Des recrutements mais pas de solutions miracles
Le deuxième axe concerne la politique RH et le renforcement des personnels dans les Ehpad. Le gouvernement a fixé la trajectoire de recrutement de 50 000 professionnels soignants supplémentaires (d'ici à 2030), dont 3 000 postes ouverts en Ehpad dès cette année – l'objectif étant d'améliorer le taux d'encadrement des résidents. Ce chiffre est jugé « réaliste » au regard « de difficultés que l’on a aujourd’hui pour recruter », selon Jean-Christophe Combe.
D'ores et déjà, le gouvernement met en avant le renforcement du temps de présence de médecins coordonnateurs en Ehpad, « avec, a minima, deux jours de présence par semaine dès 2022 », la revalorisation de leurs rémunérations, la « généralisation d’astreintes d’infirmiers de nuit » d’ici à 2023 et la pérennisation des équipes mobiles gériatriques.

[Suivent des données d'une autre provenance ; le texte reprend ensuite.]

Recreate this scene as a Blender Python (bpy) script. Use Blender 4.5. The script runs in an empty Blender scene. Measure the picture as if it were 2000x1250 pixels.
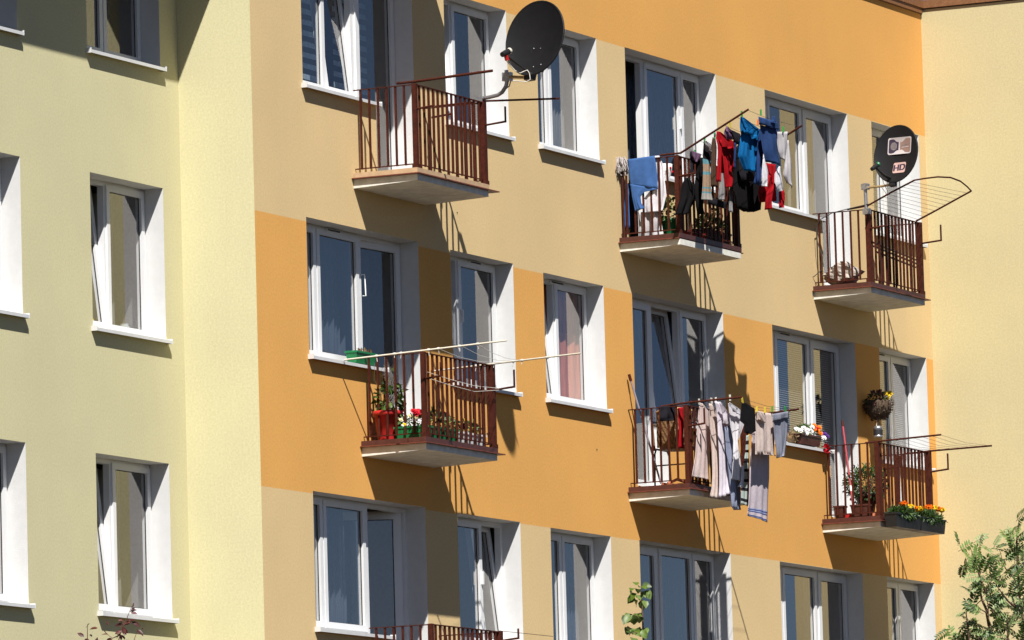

Mais au-delà, la « priorité » est de « revaloriser ces métiers ». « Je n’ai malheureusement pas de solutions miracles. C’est un ensemble de dispositions qui, mises bout à bout, vont permettre de redresser la barre sur l’attractivité », considère Jean-Christophe Combe qui évoque les salaires, les parcours, la formation professionnelle et les conditions de travail alors que de nombreux postes restent vacants – 5 % en moyenne mais jusqu'à 20 % dans certains établissements.
Moralisation
Alors que la Défenseure des droits a réclamé de son côté la mise en place d’un ratio de 8 équivalents temps plein (soignants/animateurs) pour 10 résidents, le ministre des Solidarités admet que ce taux tourne plutôt « autour de 6,5 pour 10 », en tenant compte uniquement des soignants. La réflexion sur le fait d'« adapter le taux d’encadrement aux besoins réels » des résidents est en cours.
Pour prévenir les abus et dérives, le ministre veut aller plus loin sur la transparence du secteur. Depuis 2022, les gestionnaires doivent inscrire les montants des « rabais, remises et ristournes » obtenus sur les achats et prestations, en recette dans le budget, ou encore établir une comptabilité analytique distincte pour chaque établissement. La loi Sécu 2023 a ajouté d'autres mesures : limitation dans le temps de l'usage des excédents faits sur les financements publics ; annexe obligatoire en comptabilité analytique sur les mouvements financiers entre les gestionnaires d’Ehpad à but lucratif et les EHPAD gérés, ainsi que sur l'utilisation des dotations publiques.…
Une charte pas cosmétique
À ceux qui s'interrogent sur « la compatibilité d’un modèle économique commercial lucratif avec ce type d’activité et la qualité des soins », Jean-Christophe Combe juge que ce n'est pas inconciliable. L’ancien DG de la Croix-Rouge est favorable au modèle lucratif « à condition qu’il mette la priorité sur la qualité d’accompagnement de résidents et la qualité de vie au travail des salariés ».
Le ministre se montrera « vigilant » vis-à-vis des initiatives du secteur privé. La nouvelle charte d’engagements signée par le Syndicat national des établissements et résidences privés pour personnes âgées (Synerpa) devra déboucher sur des « effets concrets » et non pas « du cosmétique », avertit Jean-Christophe Combe. Celui-ci assure qu’il n’est « pas là pour mettre une couche de vernis sur un secteur en grande difficulté ».